Hiwin Technologies Corp (上銀科技), which makes machine tools like ballscrews and linear guideways, on Friday last week said that its board had approved a plan to distribute a cash dividend of NT$2.7 and a stock dividend of 3 percent per share this year.
The dividend plan is based on the company’s earnings last year of NT$2.02 billion (US$66.29 million), or NT$7.96 per share, according to the company’s filing to the Taiwan Stock Exchange.
Earnings last year were 0.5 percent higher than the NT$2.01 billion, or NT$7.91 per share, it made in 2012, the filing showed.
The proposed cash dividend translates into a payout ratio of 33.92 percent, which is slightly lower than the 34.13 percent a year ago, and a dividend yield of 0.95 percent, based on its share price of NT$283 on Friday.

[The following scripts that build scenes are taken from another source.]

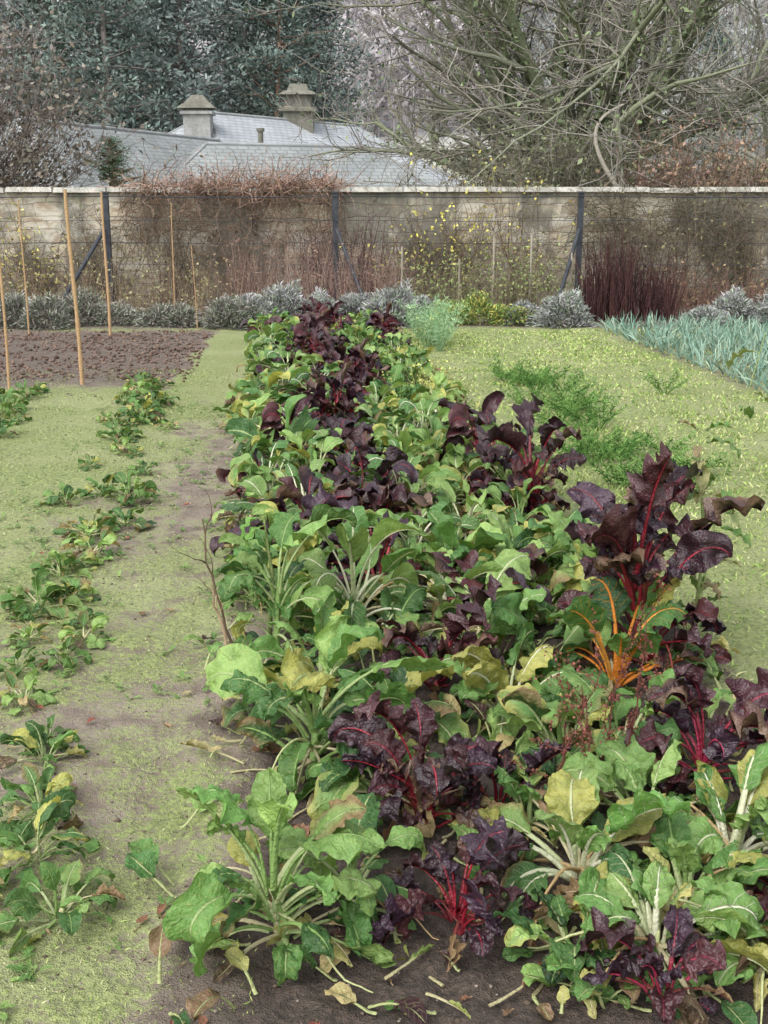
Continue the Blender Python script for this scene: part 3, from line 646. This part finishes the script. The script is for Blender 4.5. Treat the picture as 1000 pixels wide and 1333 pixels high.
def stems(name, x0, x1, y0, y1, h, n, cols, seed, r=.005, lean=.12, K=5, twig=0, leafc=None, nleaf=0, ls=.03, wand=.06):
    rg = np.random.default_rng(seed); m = MB(); st = np.stack([rg.uniform(x0, x1, n), rg.uniform(y0, y1, n), np.zeros(n)], -1)
    d = rg.normal(size=(n, 3))*lean+[0, 0, 1]; L = h*rg.uniform(.5, 1.08, n)*(.6+.8*fbm(st[:, 0]*1.7+seed, st[:, 1]*2, 2)); P = grow(st, d, L, K, wand, .02, rg)
    P[..., 1] = np.minimum(P[..., 1], 20.88)
    cc = np.array(cols)[rg.integers(len(cols), size=n)]; tubes(m, P, np.linspace(r, r*.3, K)[None], 3, cc)
    if twig:
        N2 = n*twig; pi = rg.integers(n, size=N2); ki = rg.integers(1, K, size=N2); B = P[pi, ki]
        T = grow(B, rg.normal(size=(N2, 3))+[0, 0, .6], h*rg.uniform(.1, .3, N2), 4, .2, 0, rg); T[..., 1] = np.minimum(T[..., 1], 20.88); tubes(m, T, np.linspace(r*.45, r*.2, 4)[None], 3, cc[pi])
        P2 = T.reshape(-1, 3)
    else: P2 = P.reshape(-1, 3)
    if nleaf:
        c = P2[rg.integers(len(P2), size=nleaf)]+rg.normal(size=(nleaf, 3))*.03; c[:, 1] = np.minimum(c[:, 1], 20.86)
        cards(m, c, ls*rg.uniform(.6, 1.3, nleaf), jit(leafc, nleaf, .25, rg), rg, mat=1)
    obj(name, m.mesh(name, [M_bark, M_fol]))
stems('dark_stemmed_shrub', 3.1, 3.9, 17.8, 18.5, 1.1, 280, [(.085, .045, .045), (.12, .06, .055), (.06, .035, .035)], 1, .010, .1)
stems('dark_stemmed_shrub', 4.0, 4.5, 17.9, 18.5, .95, 150, [(.085, .045, .045), (.12, .06, .055), (.06, .035, .035)], 11, .009, .14)
stems('dead_perennial_stems', -2.5, .5, 18.4, 19.3, 1.1, 620, [(.33, .21, .18), (.44, .33, .26), (.22, .14, .12)], 2, .004, .24, twig=2, leafc=(.3, .2, .15), nleaf=1000, ls=.022)
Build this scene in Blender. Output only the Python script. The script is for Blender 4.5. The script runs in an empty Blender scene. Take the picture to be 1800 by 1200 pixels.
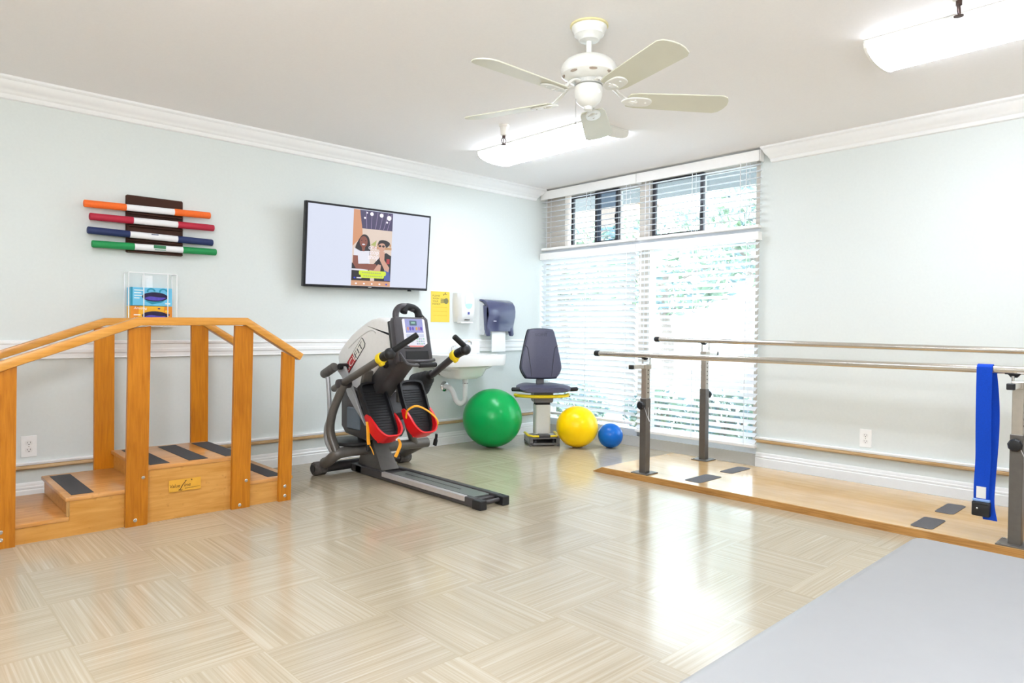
import bpy, bmesh, math, random
from mathutils import Vector, Matrix
random.seed(7)
PI = math.pi
V = Vector
COL = bpy.context.scene.collection
SC = bpy.context.scene

# ------------------------------------------------------------------ materials
def lin(c):
    if isinstance(c, str):
        c = c.lstrip('#'); c = [int(c[i:i+2], 16)/255 for i in (0, 2, 4)]
    return [x/12.92 if x <= .04045 else ((x+.055)/1.055)**2.4 for x in c] + [1.0]

MATS = {}
def new_mat(name):
    m = bpy.data.materials.new(name); m.use_nodes = True
    nt = m.node_tree
    b = nt.nodes['Principled BSDF']
    return m, nt, b

def plain(name, col, rough=.5, metal=0, spec=.5, var=.04, bump=0, nscale=40, coat=0, emit=None, estr=0, trans=0):
    """one colour with a slight procedural mottling"""
    if name in MATS: return MATS[name]
    m, nt, b = new_mat(name)
    b.inputs['Roughness'].default_value = rough
    b.inputs['Metallic'].default_value = metal
    b.inputs['Specular IOR Level'].default_value = spec
    b.inputs['Coat Weight'].default_value = coat
    c = lin(col)
    if var or bump:
        tc = nt.nodes.new('ShaderNodeTexCoord'); n = nt.nodes.new('ShaderNodeTexNoise')
        n.inputs['Scale'].default_value = nscale; n.inputs['Detail'].default_value = 3
        nt.links.new(tc.outputs['Object'], n.inputs['Vector'])
        r = nt.nodes.new('ShaderNodeValToRGB')
        r.color_ramp.elements[0].position = .3; r.color_ramp.elements[1].position = .7
        r.color_ramp.elements[0].color = [min(1, x*(1-var)) for x in c[:3]]+[1]
        r.color_ramp.elements[1].color = [min(1, x*(1+var)) for x in c[:3]]+[1]
        nt.links.new(n.outputs['Fac'], r.inputs['Fac'])
        nt.links.new(r.outputs['Color'], b.inputs['Base Color'])
        if bump:
            bp = nt.nodes.new('ShaderNodeBump'); bp.inputs['Strength'].default_value = bump
            bp.inputs['Distance'].default_value = .004
            nt.links.new(n.outputs['Fac'], bp.inputs['Height']); nt.links.new(bp.outputs['Normal'], b.inputs['Normal'])
    else:
        b.inputs['Base Color'].default_value = c
    if emit:
        b.inputs['Emission Color'].default_value = lin(emit); b.inputs['Emission Strength'].default_value = estr
    MATS[name] = m
    return m

def wood(name, c1, c2, axis='X', scale=6, rough=.35, coat=.2, stretch=14, marks=0):
    if name in MATS: return MATS[name]
    m, nt, b = new_mat(name)
    N = nt.nodes.new; L = nt.links.new
    tc = N('ShaderNodeTexCoord'); mp = N('ShaderNodeMapping')
    s = [stretch, stretch, stretch]; s['XYZ'.index(axis)] = 1.0
    mp.inputs['Scale'].default_value = s
    L(tc.outputs['Object'], mp.inputs['Vector'])
    n = N('ShaderNodeTexNoise'); n.inputs['Scale'].default_value = scale; n.inputs['Detail'].default_value = 5
    n.inputs['Distortion'].default_value = .6
    L(mp.outputs['Vector'], n.inputs['Vector'])
    n2 = N('ShaderNodeTexNoise'); n2.inputs['Scale'].default_value = 2.5; L(tc.outputs['Object'], n2.inputs['Vector'])
    mx = N('ShaderNodeMath'); mx.operation = 'MULTIPLY_ADD'; mx.inputs[1].default_value = .6
    L(n.outputs['Fac'], mx.inputs[0])
    m2 = N('ShaderNodeMath'); m2.operation = 'MULTIPLY'; m2.inputs[1].default_value = .4
    L(n2.outputs['Fac'], m2.inputs[0]); L(m2.outputs[0], mx.inputs[2])
    r = N('ShaderNodeValToRGB')
    r.color_ramp.elements[0].position = .36; r.color_ramp.elements[1].position = .62
    r.color_ramp.elements[0].color = lin(c2); r.color_ramp.elements[1].color = lin(c1)
    L(mx.outputs[0], r.inputs['Fac'])
    out = r.outputs['Color']
    if marks:
        n3 = N('ShaderNodeTexNoise'); n3.inputs['Scale'].default_value = 28; n3.inputs['Detail'].default_value = 6
        L(tc.outputs['Object'], n3.inputs['Vector'])
        r3 = N('ShaderNodeValToRGB'); r3.color_ramp.elements[0].position = .62; r3.color_ramp.elements[1].position = .75
        r3.color_ramp.elements[0].color = (0, 0, 0, 1); r3.color_ramp.elements[1].color = (marks, marks, marks, 1)
        L(n3.outputs['Fac'], r3.inputs['Fac'])
        mixn = N('ShaderNodeMix'); mixn.data_type = 'RGBA'
        L(r3.outputs['Color'], mixn.inputs['Factor']); L(out, mixn.inputs['A'])
        mixn.inputs['B'].default_value = lin('#8a5a26'); out = mixn.outputs['Result']
    L(out, b.inputs['Base Color'])
    b.inputs['Roughness'].default_value = rough; b.inputs['Coat Weight'].default_value = coat
    b.inputs['Coat Roughness'].default_value = .12; b.inputs['Specular IOR Level'].default_value = .3
    MATS[name] = m
    return m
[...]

The plan still has to be approved at the company’s annual shareholders’ meeting, which is scheduled for June 27.
Hiwin posted a revenue of NT$12.44 billion last year, up 0.57 percent from NT$12.37 billion a year ago, the filing said.

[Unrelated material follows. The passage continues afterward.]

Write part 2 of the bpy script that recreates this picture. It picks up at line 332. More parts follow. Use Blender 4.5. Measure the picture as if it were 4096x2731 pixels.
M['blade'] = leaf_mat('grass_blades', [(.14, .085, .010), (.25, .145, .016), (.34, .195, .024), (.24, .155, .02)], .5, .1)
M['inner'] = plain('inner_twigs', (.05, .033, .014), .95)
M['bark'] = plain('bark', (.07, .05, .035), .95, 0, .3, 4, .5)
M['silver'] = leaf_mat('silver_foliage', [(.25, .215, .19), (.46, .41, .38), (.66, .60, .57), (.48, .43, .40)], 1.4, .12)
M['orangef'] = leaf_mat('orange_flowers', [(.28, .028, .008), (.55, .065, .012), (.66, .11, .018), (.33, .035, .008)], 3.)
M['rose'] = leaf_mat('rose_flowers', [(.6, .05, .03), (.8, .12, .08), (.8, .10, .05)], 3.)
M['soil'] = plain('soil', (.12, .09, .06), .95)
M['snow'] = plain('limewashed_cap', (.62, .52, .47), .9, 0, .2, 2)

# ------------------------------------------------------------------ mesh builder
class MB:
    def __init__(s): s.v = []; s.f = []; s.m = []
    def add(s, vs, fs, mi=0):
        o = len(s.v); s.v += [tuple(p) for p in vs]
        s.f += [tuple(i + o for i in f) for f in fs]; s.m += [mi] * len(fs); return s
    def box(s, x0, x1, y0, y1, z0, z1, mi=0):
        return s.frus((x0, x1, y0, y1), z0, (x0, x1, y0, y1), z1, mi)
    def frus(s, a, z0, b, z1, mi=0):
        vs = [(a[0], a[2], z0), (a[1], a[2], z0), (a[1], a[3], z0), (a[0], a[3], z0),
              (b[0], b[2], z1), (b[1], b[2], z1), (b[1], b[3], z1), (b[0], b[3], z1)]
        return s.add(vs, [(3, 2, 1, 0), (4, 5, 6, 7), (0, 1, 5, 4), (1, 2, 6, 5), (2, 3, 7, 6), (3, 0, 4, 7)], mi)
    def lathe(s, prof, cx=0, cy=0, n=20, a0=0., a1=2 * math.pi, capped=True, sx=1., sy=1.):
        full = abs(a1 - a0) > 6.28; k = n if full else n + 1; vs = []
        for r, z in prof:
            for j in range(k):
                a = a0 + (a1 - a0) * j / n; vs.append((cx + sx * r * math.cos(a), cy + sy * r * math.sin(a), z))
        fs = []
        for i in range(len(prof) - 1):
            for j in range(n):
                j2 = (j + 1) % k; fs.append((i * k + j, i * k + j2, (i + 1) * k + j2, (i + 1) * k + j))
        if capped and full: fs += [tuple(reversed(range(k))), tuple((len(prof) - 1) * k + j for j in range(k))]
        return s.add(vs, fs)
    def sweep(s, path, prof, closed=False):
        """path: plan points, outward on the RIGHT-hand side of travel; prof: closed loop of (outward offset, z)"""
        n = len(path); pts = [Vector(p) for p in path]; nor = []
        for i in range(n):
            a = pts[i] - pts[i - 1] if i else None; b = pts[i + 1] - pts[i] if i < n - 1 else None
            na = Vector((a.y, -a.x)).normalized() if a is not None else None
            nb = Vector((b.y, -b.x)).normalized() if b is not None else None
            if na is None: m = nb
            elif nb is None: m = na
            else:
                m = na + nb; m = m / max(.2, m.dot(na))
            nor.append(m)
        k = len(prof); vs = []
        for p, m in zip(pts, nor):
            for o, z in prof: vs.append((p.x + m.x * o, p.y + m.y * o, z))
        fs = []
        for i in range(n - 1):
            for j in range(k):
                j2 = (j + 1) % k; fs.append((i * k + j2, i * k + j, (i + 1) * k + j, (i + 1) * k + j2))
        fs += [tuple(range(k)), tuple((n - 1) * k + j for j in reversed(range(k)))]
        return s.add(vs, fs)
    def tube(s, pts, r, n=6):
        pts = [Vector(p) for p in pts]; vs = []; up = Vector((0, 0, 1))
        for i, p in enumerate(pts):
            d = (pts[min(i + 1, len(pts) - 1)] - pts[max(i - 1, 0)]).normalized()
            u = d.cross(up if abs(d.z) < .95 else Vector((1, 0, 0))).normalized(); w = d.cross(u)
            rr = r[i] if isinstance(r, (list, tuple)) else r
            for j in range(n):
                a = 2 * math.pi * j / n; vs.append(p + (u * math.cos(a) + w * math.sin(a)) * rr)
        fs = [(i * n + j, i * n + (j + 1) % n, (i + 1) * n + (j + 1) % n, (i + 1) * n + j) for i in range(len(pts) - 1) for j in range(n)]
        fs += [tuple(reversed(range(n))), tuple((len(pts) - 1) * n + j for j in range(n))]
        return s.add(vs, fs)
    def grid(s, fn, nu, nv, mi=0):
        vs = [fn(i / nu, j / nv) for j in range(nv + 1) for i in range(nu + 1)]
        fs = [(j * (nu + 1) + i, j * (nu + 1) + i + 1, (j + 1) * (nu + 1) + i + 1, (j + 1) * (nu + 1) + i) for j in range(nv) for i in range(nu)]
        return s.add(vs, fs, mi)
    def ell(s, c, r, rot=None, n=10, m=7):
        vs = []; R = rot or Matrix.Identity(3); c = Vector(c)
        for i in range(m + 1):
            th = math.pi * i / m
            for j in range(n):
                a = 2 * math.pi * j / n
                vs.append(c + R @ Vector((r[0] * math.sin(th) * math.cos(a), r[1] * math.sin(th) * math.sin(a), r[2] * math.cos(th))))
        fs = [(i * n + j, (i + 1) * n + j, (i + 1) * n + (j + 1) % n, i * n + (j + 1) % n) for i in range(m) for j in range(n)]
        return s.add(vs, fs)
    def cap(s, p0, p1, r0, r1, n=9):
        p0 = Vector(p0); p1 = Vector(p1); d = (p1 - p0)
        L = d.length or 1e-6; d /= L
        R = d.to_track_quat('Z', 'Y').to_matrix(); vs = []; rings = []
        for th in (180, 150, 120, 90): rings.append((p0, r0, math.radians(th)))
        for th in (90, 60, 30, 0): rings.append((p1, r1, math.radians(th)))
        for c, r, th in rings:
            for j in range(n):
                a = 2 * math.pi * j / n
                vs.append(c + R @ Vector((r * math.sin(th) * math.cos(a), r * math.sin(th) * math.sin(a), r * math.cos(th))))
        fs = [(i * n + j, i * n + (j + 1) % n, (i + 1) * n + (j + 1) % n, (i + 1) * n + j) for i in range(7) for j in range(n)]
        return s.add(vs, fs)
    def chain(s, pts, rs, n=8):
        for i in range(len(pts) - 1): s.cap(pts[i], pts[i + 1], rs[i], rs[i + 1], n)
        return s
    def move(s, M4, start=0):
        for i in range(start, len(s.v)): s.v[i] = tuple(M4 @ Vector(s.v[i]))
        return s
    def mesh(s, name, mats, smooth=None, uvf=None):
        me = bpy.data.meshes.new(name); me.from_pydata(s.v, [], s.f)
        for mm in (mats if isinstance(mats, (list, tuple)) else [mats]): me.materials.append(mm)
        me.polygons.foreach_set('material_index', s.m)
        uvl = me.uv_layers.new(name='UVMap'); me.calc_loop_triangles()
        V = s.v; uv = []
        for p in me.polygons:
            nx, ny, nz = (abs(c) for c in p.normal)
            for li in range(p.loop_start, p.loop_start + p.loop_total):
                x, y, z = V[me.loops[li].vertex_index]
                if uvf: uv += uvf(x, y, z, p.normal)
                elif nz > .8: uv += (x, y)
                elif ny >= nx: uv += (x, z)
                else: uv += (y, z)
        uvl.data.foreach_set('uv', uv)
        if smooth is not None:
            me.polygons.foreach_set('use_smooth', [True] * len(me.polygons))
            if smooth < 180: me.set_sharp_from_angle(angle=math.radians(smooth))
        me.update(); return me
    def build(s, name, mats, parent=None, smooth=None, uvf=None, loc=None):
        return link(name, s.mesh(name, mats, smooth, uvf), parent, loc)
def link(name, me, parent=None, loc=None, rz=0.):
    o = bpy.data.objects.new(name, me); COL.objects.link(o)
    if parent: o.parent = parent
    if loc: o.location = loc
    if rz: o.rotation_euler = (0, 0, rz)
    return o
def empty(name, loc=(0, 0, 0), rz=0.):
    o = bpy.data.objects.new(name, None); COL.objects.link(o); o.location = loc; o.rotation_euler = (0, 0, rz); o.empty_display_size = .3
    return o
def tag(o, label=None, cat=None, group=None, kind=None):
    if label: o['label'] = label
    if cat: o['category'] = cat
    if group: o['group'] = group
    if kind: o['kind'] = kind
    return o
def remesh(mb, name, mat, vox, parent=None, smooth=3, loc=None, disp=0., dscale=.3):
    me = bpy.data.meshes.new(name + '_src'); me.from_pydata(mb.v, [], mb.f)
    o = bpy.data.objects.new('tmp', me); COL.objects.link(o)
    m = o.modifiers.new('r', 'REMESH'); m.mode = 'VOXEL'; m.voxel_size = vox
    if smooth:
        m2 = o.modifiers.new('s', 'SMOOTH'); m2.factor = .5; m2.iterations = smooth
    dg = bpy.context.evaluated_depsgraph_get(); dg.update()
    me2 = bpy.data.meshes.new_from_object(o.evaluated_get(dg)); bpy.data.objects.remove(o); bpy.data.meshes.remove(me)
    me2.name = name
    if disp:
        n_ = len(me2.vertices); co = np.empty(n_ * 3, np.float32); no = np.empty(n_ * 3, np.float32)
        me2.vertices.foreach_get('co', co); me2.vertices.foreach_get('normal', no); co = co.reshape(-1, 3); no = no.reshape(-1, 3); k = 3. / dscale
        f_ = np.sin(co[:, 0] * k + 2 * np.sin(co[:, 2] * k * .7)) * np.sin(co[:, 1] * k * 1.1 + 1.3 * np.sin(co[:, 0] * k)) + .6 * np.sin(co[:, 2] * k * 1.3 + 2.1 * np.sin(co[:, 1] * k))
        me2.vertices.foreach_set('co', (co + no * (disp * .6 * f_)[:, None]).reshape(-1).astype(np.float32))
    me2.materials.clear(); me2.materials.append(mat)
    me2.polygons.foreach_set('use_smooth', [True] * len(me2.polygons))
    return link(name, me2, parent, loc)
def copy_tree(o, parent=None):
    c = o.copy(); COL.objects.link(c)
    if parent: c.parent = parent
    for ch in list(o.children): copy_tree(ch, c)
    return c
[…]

Daiwa Capital Markets on Wednesday upgraded Hiwin to “buy” from “outperform” and raised its target price for the company to NT$385 from NT$300, citing its strong outlook on the back of the improvement in the purchasing managers’ index in Europe since October last year.
“Our research on Taiwanese machine-tool makers shows strong growth momentum in sales of machine tools in Europe. This is especially important for Hiwin, in our view, as Europe accounts for a high proportion, or about 25 percent, of the firm’s total sales,” Daiwa analysts Christine Wang (王琦清) and John Lai said in a report.
Wang and Lai added that they expected the demand recovery in Europe to be sustainable.
Hiwin is likely to post a revenue of NT$15.87 billion and profit of NT$3.05 billion this year, Daiwa said.